5. Know how to deal with foes
“Some people will take no prisoners, and act as if the relationship doesn’t matter. But you have to maintain mastery of the situation and counter threats. Don’t think that since somebody is acting like a jerk, that means they are a jerk and they hate you. Rather than being intimidated by emotional behaviors like anger or criticism, take back the floor when somebody is being a know-it-all.”
6. Resolve conflict with friends and family
“Your sister’s gonna be your sister for the rest of your life, so don’t push her and say ‘we need to talk about this now.’ Start with a constructive framing—don’t focus on the irresponsible behavior but rather how you can have a better relationship. If you’re gonna deal with somebody a lot like a roommate or partner, set ground rules. For example, my wife and I don’t talk about important things after 6 PM during the week. It’s better to have a difficult conversation on Saturday at lunch rather than at the end of a long workday. You’re gonna fight like all couples do, so you might as well handle it better.”
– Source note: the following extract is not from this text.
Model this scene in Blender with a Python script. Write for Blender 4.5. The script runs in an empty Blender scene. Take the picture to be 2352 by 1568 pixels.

7. Lead others confidently
“It’s not just the people across the table that may cause a problem, it’s that the people you’re representing can be just as critical and difficult and you feel like you’re stuck in the middle. Help your own people build agreements before you represent them. That way you’re not looking over your shoulder.”
8. Put all of this into practice for yourself
“People get trained in PowerPoint easily, but conflict is so messy. Instead of making progress, they blame themselves and say they’re dysfunctional. It’s really useful to think about what your crucibles look like—are you confident or anxious? That way you can predict what’s gonna happen. It doesn’t help to be a bull in a china shop and hurt other peoples’ feelings.”
This interview has been condensed and edited.